If you’re ready to dive into the world of pen and ink, here’s a guide on how to get started so you can create clean, controlled lines. 

1. Prep Your Workspace

Gather a paper towel, a cup of water, a brush, ink, scrap paper, and the paper you want to draw on. The scrap paper will cover your surface so that you don’t make too much of a mess. 

If you’ve never inked before, watercolor brushes are a good option. Also, consider synthetic brushes because they’re easy to maintain and often cheaper. Whichever type you choose, a soft brush is ideal for inking. And remember to always clean them when you’re finished to keep your brushes in good condition and preserve their longevity.

For your water cup, you don’t need anything fancy, but you may want to refresh it with clean water over time.

2. Make a Point

Make the tip of your brush into a point.
Make the tip of your brush into a point.

Dipping your brush in water creates the point for the brush. When your ink gets thicker, wetting the brush can adjust the thickness of the ink for a smoother drawing.

Bring your wet brush to a point with a soft paper towel. This will, again, make it easier to draw with.

3. Dip Brush in Ink

Dip your brush into the inkpot.
Dip your brush into the inkpot.

Select either water-soluble or waterproof ink—waterproof ink prevents major bleeding if there’s a spill.
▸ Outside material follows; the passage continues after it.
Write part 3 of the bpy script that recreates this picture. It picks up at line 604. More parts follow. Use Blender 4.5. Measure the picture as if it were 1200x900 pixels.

A favorite is Dr. Ph. Martin’s Black Star ink, but you can use anything handy or what’s available at your local art supply store.

Remove any excess ink by dabbing the brush on the paper.

4. Start Drawing

Play with the strokes and amount of ink you use.
Play with the strokes and amount of ink you use.

Practice different strokes with different brush sizes in a simple drawing.

Take note of your line quality, the ink absorption, and the ink consistency. Play with varying the amount of ink you let the brush absorb, according to how light or heavy you want the stroke weight. 

Make sure the line is always juicy, meaning you have a good amount of ink on the brush (unless you’re going for a dry texture). Pay attention to your paper, too—a bumpier paper will give you a different texture than a smooth finish.

Once you’re comfortable with your brushstrokes, you’ll be ready to incorporate nibs, harder brushes, and more into your drawings!